7.04.2014

influence

   When I was but a young teen, I read Tarzan of the Apes / Edgar Rice Burroughs. It is slotted among my list of "life-changing books", but please, don't ask me to explain it. I don't know why it had such an effect on me, and I reckon if you read it in an effort to understand how it impacted me you would come away with a resounding "huh". So, when the game-changing novels meme goes around and people post their books and all of them make perfect sense and people say "Yes! Oh my gosh! Me too!" I list Tarzan right along with perspective altering books like Slaughterhouse-Five and A Farewell to Arms and Siddhartha. I don't talk about Tarzan very much, partially because Edgar Burroughs was a rather problematic person (ERB: super into eugenics, apparently), but mostly because its influence is confusing to me. Why was it so important? It's a mystery.

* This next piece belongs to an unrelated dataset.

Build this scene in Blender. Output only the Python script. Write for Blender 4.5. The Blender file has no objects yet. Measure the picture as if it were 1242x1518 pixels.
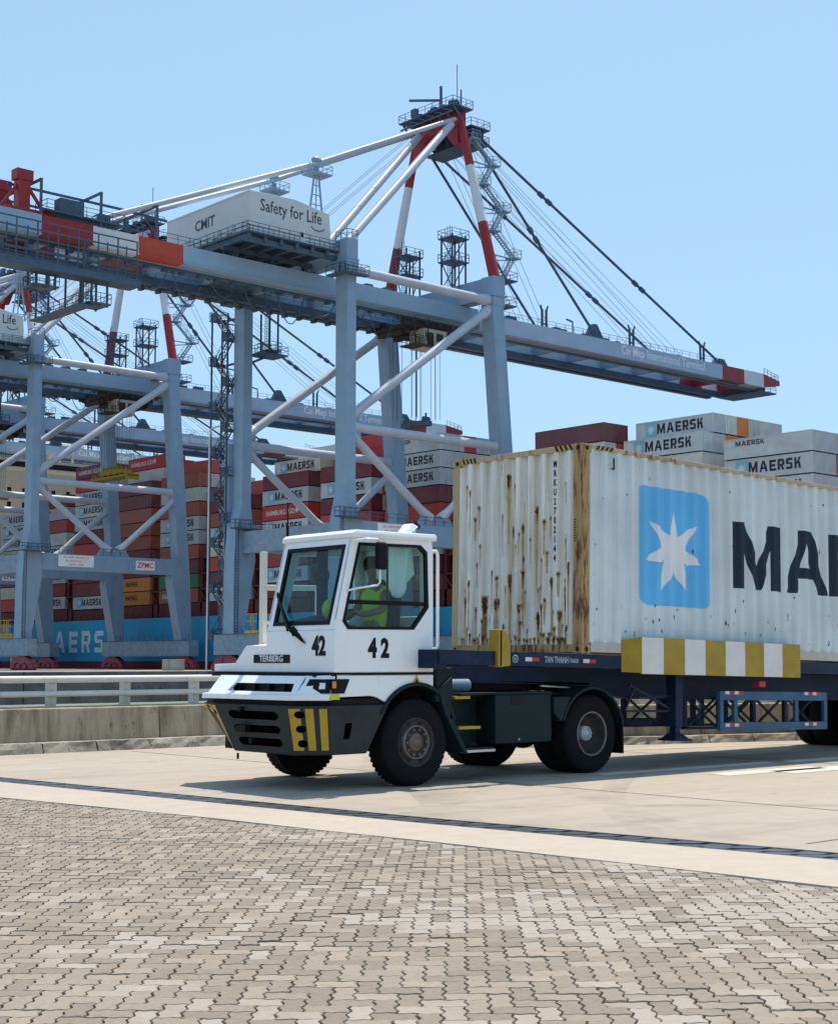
import bpy, bmesh, math, random
from mathutils import Vector, Matrix
random.seed(7)
SC = bpy.context.scene
COL = SC.collection
R = math.radians

# ------------------------------------------------------------------ camera
cam_d = bpy.data.cameras.new('camera')
cam = bpy.data.objects.new('camera', cam_d); COL.objects.link(cam)
AZ = 47.96; PITCH = math.atan(221/2229)
cam.location = (0, 0, 1.5)
cam.rotation_euler = (math.pi/2 + PITCH, 0, R(AZ) - math.pi/2)
cam_d.sensor_fit = 'HORIZONTAL'; cam_d.sensor_width = 36
cam_d.lens = 2229/1242*36
cam_d.clip_start = 0.1; cam_d.clip_end = 12000
SC.camera = cam
# ------------------------------------------------------------------ sky and sun
SUNV = Vector((.38, .13, 1)).normalized()
SUN_EL = math.asin(SUNV.z); SUN_AZ = math.atan2(SUNV.y, SUNV.x)
w = bpy.data.worlds.new('World'); SC.world = w; w.use_nodes = True
nt = w.node_tree; nt.nodes.clear()
sky = nt.nodes.new('ShaderNodeTexSky'); sky.sky_type = 'NISHITA'; sky.sun_disc = False
sky.sun_elevation = SUN_EL; sky.sun_rotation = math.pi/2 - SUN_AZ
sky.altitude = 0; sky.air_density = 1.0; sky.dust_density = 0.6; sky.ozone_density = 2.6
bg = nt.nodes.new('ShaderNodeBackground'); bg.inputs[1].default_value = 0.125
wo = nt.nodes.new('ShaderNodeOutputWorld')
gm = nt.nodes.new('ShaderNodeGamma'); gm.inputs[1].default_value = .27          # even, hazy tropical sky
tn = nt.nodes.new('ShaderNodeMix'); tn.data_type = 'RGBA'; tn.blend_type = 'MULTIPLY'; tn.inputs['Factor'].default_value = 1; tn.inputs[7].default_value = (1.50, 2.12, 2.66, 1)
nt.links.new(sky.outputs[0], gm.inputs[0]); nt.links.new(gm.outputs[0], tn.inputs[6])
nt.links.new(tn.outputs[2], bg.inputs[0]); nt.links.new(bg.outputs[0], wo.inputs[0])
sun_d = bpy.data.lights.new('sun', 'SUN'); sun_d.energy = 3.0; sun_d.angle = R(0.53); sun_d.color = (1, .90, .77)
sun = bpy.data.objects.new('sun', sun_d); COL.objects.link(sun)
sun.rotation_euler = SUNV.to_track_quat('Z', 'Y').to_euler()
SC.view_settings.view_transform = 'Standard'; SC.view_settings.look = 'None'
SC.view_settings.exposure = 0.88; SC.view_settings.gamma = 1; SC.view_settings.use_curve_mapping = False
SC.cycles.max_bounces = 8; SC.cycles.transparent_max_bounces = 16
SC.cycles.use_denoising = True

# ------------------------------------------------------------------ helpers
class MB:
    """collects shapes of one part"""
    def __init__(s): s.v = []; s.f = []; s.m = []; s.s = []
    def add(s, vs, fs, mat=0, smooth=False):
        o = len(s.v); s.v += [tuple(p) for p in vs]
        for f in fs: s.f.append([i+o for i in f]); s.m.append(mat); s.s.append(smooth)
        return s
    def box(s, x0, x1, y0, y1, z0, z1, mat=0):
        return s.hexa([(x0,y0,z0),(x1,y0,z0),(x1,y1,z0),(x0,y1,z0),(x0,y0,z1),(x1,y0,z1),(x1,y1,z1),(x0,y1,z1)], mat)
    def hexa(s, p, mat=0):
        return s.add(p, [(0,3,2,1),(4,5,6,7),(0,1,5,4),(1,2,6,5),(2,3,7,6),(3,0,4,7)], mat)
    def bar(s, p, q, w, h=None, mat=0):
        p = Vector(p); q = Vector(q); d = q-p
        if d.length < 1e-6: return s
        d.normalize(); h = h or w
        a = d.cross(Vector((0,0,1)))
        if a.length < 1e-3: a = Vector((1,0,0))
        a.normalize(); b = a.cross(d).normalized()
        a = a*w/2; b = b*h/2
        return s.hexa([p-a-b, p+a-b, p+a+b, p-a+b, q-a-b, q+a-b, q+a+b, q-a+b], mat)
    def tube(s, p, q, r, n=10, mat=0, r2=None, smooth=True, caps=True):
        p = Vector(p); q = Vector(q); d = (q-p).normalized(); r2 = r if r2 is None else r2
        a = d.orthogonal().normalized(); b = d.cross(a)
        vs = []
        for (c, rr) in ((p, r), (q, r2)):
            for i in range(n):
                t = 2*math.pi*i/n; vs.append(c + a*(rr*math.cos(t)) + b*(rr*math.sin(t)))
        s.add(vs, [(i, (i+1)%n, n+(i+1)%n, n+i) for i in range(n)], mat, smooth)
        if caps: s.add(vs, [tuple(range(n))[::-1], tuple(range(n, 2*n))], mat)
        return s
    def path(s, pts, r, n=8, mat=0):
        pts = [Vector(p) for p in pts]; rings = []; a = None
        for i, p in enumerate(pts):
            d = (pts[min(i+1, len(pts)-1)] - pts[max(i-1, 0)]).normalized()
            a = d.orthogonal().normalized() if a is None else (a - d*a.dot(d)).normalized()
            b = d.cross(a)
            rings += [p + a*(r*math.cos(2*math.pi*k/n)) + b*(r*math.sin(2*math.pi*k/n)) for k in range(n)]
        fs = []
        for i in range(len(pts)-1):
            for k in range(n): fs.append((i*n+k, i*n+(k+1)%n, (i+1)*n+(k+1)%n, (i+1)*n+k))
        s.add(rings, fs, mat, True)
        s.add(rings, [tuple(range(n))[::-1], tuple(range(len(rings)-n, len(rings)))], mat)
        return s
    def prism(s, poly, plane, a, b, mat=0, cap=True):
        n = len(poly)
        mp = {'xz': lambda u, v, t: (u, t, v), 'yz': lambda u, v, t: (t, u, v), 'xy': lambda u, v, t: (u, v, t)}[plane]
        vs = [mp(u, v, a) for u, v in poly] + [mp(u, v, b) for u, v in poly]
        fs = [(i, (i+1)%n, n+(i+1)%n, n+i) for i in range(n)]
        if cap: fs += [tuple(range(n))[::-1], tuple(range(n, 2*n))]
        return s.add(vs, fs, mat)
    def ring(s, outer, inner, plane, a, b, mat=0):
        """wall with an opening: outer and inner outlines of the same length"""
        n = len(outer)
        mp = {'xz': lambda u, v, t: (u, t, v), 'yz': lambda u, v, t: (t, u, v), 'xy': lambda u, v, t: (u, v, t)}[plane]
        vs = [mp(u, v, t) for t in (a, b) for u, v in list(outer)+list(inner)]
        fs = []
        for i in range(n):
            j = (i+1) % n
            fs += [(i, j, n+j, n+i), (2*n+i, 3*n+i, 3*n+j, 2*n+j), (i, 2*n+i, 2*n+j, j), (n+i, n+j, 3*n+j, 3*n+i)]
        return s.add(vs, fs, mat)
    def lathe(s, prof, o, axis, n=24, mat=0, smooth=True):
        """prof: (radius, distance along axis)"""
        o = Vector(o); d = Vector(axis).normalized(); a = d.orthogonal().normalized(); b = d.cross(a)
        vs = []
        for r, t in prof:
            for k in range(n):
                th = 2*math.pi*k/n; vs.append(o + d*t + a*(r*math.cos(th)) + b*(r*math.sin(th)))
        fs = []
        for i in range(len(prof)-1):
            for k in range(n): fs.append((i*n+k, i*n+(k+1)%n, (i+1)*n+(k+1)%n, (i+1)*n+k))
        return s.add(vs, fs, mat, smooth)
    def disc(s, o, axis, r, n=16, mat=0, z=0):
        o = Vector(o); d = Vector(axis).normalized(); a = d.orthogonal().normalized(); b = d.cross(a)
        return s.add([o + d*z + a*(r*math.cos(2*math.pi*k/n)) + b*(r*math.sin(2*math.pi*k/n)) for k in range(n)], [tuple(range(n))], mat)
    def rail(s, pts, h=1.1, sp=1.6, w=.05, mat=0, closed=False):
        """handrail with posts along a path of deck points"""
        pts = [Vector(p) for p in pts]
        if closed: pts = pts + [pts[0]]
        up = Vector((0,0,h))
        for p, q in zip(pts, pts[1:]):
            n = max(1, round((q-p).length/sp))
            for k in range(n+1):
                c = p.lerp(q, k/n); s.bar(c, c+up, w, mat=mat)
            s.bar(p+up, q+up, w, mat=mat); s.bar(p+up*.55, q+up*.55, w*.8, mat=mat)
        return s
    def sphere(s, c, r, n=12, m=8, mat=0, sc=(1,1,1)):
        c = Vector(c); vs = []
        for i in range(m+1):
            ph = math.pi*i/m
            for k in range(n):
                th = 2*math.pi*k/n
                vs.append((c.x+sc[0]*r*math.sin(ph)*math.cos(th), c.y+sc[1]*r*math.sin(ph)*math.sin(th), c.z+sc[2]*r*math.cos(ph)))
        fs = [(i*n+k, (i+1)*n+k, (i+1)*n+(k+1)%n, i*n+(k+1)%n) for i in range(m) for k in range(n)]
        return s.add(vs, fs, mat, True)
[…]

   The impact of some books is obvious (I mean, come on, the river is everywhere) and for some it isn't and I guess that's just the way things are. I think it is unreliable to judge the impact of a book directly after you read it. Right now I would put Never Let Me Go on a list of especially influential books, but that might just be because I recently finished it. And what if I go into a book expecting it to be a certain thing? For example: I haven't read East of Eden (a crime, I know, I get it) and I am anticipating my reading of it to be something like a revelation, so will that affect the way I read it? Will I pull something out of it merely because I expect to? Incidentally, I thought that Of Mice and Men was about greasy politicians (where did this idea come from????) and when it wasn't I was confused ("What's with all this ranch stuff?" "Maybe this isn't about politics." "Huh. Okay."). Even so, I found it left a lasting mark. Expectations: just as mysterious as influence.

   Even if I did sort out what exactly was so influential about Tarzan, would I be able to pinpoint exactly what "influence" or "impact" or "importance" mean? Clearly the things that are important about Tarzan aren't the same as the things that are important about, say, We Need to Talk About Kevin. I don't think about them in the same way or with equal frequency. (Do you want to be haunted by a book? Then read We Need to Talk About Kevin.) Or how can I compare Tarzan to Til We have Faces? A Farewell to Arms?

   When I worked at the Jubilee I had a similar problem. People would ask me what my favorite thing I had seen there was, and I wouldn't really be able to answer. How do I judge Tosca against Great Big Sea? Stomp against Stuart McLean? I would usually say "well it sure ain't graduation ceremonies".

   It's a mystery. 

   Anyways, here's some novels my mom thinks everyone should read (she says that if you don't feel like you could re-read a novel, it hasn't achieved greatness):
  • Pilgrim's Progress / John Bunyan
  • Carry on Mr Bowditch / Jean Lee Latham
  • Sign of the Beaver / Elizabeth George Speare
  • Pride and Prejudice / Jane Austen 
  • Jane Eyre / Charlotte Bronte
  • That Printer Udell's / Harold Bell Wright
  • Ishmael / E. D. E. N Southworth
   My dad says you should read The Lord of the Rings, and my mom says "I haven't read that."